■ **Problem description**:
Everything from the first line of the records to the line containing "from mathutils import Vector, noise, Matrix", inclusive, is to be extracted exactly, and nothing more.

** begin **

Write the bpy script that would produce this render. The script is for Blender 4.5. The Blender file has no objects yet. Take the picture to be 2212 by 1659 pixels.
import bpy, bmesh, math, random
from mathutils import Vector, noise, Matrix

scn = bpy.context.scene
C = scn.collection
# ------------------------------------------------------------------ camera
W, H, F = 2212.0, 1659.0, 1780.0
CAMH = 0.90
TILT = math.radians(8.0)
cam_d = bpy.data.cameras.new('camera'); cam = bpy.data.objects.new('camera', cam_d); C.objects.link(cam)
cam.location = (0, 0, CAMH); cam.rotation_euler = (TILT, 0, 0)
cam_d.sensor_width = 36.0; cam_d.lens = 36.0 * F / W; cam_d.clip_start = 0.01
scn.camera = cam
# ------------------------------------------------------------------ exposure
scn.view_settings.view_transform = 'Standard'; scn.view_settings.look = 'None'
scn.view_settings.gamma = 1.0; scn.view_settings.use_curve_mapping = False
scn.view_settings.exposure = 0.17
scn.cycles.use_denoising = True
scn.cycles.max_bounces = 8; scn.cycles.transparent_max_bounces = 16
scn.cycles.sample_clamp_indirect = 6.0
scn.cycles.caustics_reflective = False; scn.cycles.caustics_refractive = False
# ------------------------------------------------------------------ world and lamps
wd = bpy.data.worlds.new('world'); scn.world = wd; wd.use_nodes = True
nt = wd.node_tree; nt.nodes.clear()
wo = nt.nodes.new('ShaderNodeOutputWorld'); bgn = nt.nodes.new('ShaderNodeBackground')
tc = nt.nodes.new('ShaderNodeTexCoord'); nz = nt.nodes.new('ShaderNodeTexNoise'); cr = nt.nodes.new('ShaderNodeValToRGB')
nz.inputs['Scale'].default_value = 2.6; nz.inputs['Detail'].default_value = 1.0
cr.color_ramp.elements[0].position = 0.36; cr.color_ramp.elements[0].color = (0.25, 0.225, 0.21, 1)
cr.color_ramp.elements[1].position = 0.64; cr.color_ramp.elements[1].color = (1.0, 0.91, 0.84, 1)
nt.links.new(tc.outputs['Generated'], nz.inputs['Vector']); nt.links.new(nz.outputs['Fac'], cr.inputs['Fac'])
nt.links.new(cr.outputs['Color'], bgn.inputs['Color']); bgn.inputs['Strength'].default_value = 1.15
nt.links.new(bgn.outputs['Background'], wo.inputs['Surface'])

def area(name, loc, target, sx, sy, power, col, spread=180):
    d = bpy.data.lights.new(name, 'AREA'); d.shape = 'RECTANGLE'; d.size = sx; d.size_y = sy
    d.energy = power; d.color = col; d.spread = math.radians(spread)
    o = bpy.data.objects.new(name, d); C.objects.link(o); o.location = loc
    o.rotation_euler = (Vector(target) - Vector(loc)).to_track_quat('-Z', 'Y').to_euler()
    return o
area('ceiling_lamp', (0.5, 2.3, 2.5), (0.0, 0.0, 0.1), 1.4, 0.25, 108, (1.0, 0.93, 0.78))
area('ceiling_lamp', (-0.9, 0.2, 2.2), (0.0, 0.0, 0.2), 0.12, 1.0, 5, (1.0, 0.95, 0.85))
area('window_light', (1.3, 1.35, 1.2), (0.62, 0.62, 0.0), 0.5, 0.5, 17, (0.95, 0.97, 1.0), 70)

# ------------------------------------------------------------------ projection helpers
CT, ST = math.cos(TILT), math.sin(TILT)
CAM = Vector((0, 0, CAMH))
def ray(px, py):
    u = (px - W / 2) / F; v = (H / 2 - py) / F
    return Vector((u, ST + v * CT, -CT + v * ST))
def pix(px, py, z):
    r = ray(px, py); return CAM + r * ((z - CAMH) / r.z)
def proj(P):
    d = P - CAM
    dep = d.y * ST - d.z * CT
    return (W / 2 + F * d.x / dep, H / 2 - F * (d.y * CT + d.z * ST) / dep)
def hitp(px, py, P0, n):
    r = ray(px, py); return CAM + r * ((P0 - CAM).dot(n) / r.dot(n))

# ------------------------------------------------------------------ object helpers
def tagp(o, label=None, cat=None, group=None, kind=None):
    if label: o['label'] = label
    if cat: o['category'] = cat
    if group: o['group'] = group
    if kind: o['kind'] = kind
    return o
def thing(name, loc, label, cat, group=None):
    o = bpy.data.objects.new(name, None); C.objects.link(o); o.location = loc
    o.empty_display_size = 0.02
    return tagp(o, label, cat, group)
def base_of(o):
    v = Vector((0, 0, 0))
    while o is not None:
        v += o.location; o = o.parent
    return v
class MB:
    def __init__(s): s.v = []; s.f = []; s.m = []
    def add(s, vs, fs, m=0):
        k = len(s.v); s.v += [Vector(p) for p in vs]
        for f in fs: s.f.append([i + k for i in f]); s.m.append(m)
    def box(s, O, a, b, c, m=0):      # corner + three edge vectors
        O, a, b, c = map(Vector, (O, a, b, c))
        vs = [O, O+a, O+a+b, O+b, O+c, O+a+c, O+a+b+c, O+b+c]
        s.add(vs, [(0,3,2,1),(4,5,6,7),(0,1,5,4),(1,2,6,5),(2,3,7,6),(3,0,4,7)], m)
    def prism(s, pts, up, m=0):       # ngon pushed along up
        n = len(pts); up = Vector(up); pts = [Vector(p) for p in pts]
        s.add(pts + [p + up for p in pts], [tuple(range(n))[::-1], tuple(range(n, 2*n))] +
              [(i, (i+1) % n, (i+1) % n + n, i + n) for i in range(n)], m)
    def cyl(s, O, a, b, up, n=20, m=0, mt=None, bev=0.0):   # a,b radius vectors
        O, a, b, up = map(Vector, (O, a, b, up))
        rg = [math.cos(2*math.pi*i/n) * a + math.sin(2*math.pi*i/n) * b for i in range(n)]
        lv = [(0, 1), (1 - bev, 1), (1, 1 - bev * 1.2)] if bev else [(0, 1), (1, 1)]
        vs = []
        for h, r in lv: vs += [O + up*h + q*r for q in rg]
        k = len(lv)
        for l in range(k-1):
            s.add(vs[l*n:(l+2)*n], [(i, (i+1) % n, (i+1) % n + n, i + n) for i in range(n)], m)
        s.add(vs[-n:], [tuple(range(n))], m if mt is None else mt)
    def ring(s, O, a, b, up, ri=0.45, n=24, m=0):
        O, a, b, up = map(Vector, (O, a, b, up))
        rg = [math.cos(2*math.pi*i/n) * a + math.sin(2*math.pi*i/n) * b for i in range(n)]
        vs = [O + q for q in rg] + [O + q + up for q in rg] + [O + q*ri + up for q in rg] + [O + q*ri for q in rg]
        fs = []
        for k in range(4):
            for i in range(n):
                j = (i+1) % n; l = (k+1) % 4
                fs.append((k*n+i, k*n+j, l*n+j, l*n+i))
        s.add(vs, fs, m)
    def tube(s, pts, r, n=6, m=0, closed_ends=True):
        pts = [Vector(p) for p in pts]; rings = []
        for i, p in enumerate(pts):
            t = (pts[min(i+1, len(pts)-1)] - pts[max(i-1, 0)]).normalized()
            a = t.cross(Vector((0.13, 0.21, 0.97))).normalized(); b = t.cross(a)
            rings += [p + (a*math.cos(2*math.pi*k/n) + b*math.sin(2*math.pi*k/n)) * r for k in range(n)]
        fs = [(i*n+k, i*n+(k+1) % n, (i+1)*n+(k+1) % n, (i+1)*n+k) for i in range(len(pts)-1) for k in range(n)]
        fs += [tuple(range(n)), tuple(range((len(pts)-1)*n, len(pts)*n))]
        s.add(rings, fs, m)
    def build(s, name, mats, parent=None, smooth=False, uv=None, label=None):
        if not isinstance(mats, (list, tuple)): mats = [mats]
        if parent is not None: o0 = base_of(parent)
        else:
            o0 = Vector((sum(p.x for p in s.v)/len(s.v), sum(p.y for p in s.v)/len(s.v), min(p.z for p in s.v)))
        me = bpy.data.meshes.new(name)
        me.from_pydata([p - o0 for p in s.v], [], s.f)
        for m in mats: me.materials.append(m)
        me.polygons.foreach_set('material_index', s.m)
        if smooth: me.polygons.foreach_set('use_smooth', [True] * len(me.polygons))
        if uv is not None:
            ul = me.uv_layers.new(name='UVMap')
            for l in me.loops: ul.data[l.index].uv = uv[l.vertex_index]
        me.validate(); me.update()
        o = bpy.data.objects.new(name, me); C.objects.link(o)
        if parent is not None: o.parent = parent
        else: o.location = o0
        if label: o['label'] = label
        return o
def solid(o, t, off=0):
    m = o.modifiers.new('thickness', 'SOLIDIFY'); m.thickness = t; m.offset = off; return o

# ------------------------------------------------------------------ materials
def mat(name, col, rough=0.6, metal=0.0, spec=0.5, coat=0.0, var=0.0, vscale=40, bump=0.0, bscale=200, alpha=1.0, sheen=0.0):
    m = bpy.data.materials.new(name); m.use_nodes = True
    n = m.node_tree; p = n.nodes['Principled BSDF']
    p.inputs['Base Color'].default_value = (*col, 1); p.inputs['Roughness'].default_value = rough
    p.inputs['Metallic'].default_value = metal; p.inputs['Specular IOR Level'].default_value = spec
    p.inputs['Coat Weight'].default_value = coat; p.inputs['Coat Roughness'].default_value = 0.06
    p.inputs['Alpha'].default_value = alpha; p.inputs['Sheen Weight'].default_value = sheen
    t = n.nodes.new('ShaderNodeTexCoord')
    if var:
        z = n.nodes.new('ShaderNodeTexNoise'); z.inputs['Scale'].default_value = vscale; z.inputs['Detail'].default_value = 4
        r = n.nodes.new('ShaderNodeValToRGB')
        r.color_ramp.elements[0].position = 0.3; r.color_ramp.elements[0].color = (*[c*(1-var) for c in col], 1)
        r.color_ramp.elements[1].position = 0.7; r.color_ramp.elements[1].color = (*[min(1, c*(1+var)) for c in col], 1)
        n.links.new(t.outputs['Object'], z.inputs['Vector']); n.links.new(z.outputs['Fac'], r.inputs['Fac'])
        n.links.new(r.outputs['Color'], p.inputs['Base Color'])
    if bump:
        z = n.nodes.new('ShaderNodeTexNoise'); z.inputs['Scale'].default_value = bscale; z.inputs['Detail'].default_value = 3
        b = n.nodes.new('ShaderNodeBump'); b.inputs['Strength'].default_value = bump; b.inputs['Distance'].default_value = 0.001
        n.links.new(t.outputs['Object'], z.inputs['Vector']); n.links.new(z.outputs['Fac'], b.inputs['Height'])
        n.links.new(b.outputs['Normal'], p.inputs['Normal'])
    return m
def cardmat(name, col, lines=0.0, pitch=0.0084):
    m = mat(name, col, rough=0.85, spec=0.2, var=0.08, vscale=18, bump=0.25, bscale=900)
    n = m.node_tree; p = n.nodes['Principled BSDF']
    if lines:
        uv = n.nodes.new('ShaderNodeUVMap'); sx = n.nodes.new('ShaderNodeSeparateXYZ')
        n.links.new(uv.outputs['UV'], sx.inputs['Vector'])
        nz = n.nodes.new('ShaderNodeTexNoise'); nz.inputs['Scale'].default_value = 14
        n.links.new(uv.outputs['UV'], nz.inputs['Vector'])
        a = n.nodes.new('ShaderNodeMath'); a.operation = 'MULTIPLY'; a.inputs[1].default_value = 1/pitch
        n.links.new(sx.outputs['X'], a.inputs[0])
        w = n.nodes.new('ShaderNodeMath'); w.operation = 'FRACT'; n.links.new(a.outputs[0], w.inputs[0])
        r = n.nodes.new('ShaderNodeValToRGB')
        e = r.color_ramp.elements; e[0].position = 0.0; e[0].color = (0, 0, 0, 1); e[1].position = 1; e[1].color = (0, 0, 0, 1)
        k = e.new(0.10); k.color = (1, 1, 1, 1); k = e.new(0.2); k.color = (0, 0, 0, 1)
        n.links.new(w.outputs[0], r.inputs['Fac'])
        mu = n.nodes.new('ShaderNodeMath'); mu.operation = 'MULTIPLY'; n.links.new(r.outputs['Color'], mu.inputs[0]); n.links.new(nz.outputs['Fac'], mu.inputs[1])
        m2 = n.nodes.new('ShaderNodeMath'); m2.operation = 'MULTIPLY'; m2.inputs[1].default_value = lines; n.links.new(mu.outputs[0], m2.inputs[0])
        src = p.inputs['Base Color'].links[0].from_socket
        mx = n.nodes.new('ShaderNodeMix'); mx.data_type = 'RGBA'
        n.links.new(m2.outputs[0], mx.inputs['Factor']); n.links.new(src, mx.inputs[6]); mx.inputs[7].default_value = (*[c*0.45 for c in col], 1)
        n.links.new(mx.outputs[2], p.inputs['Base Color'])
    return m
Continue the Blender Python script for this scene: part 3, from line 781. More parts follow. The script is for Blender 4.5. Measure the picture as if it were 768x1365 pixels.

** end **

■ **Task result**:
Write the bpy script that would produce this render. The script is for Blender 4.5. The Blender file has no objects yet. Take the picture to be 2212 by 1659 pixels.
import bpy, bmesh, math, random
from mathutils import Vector, noise, Matrix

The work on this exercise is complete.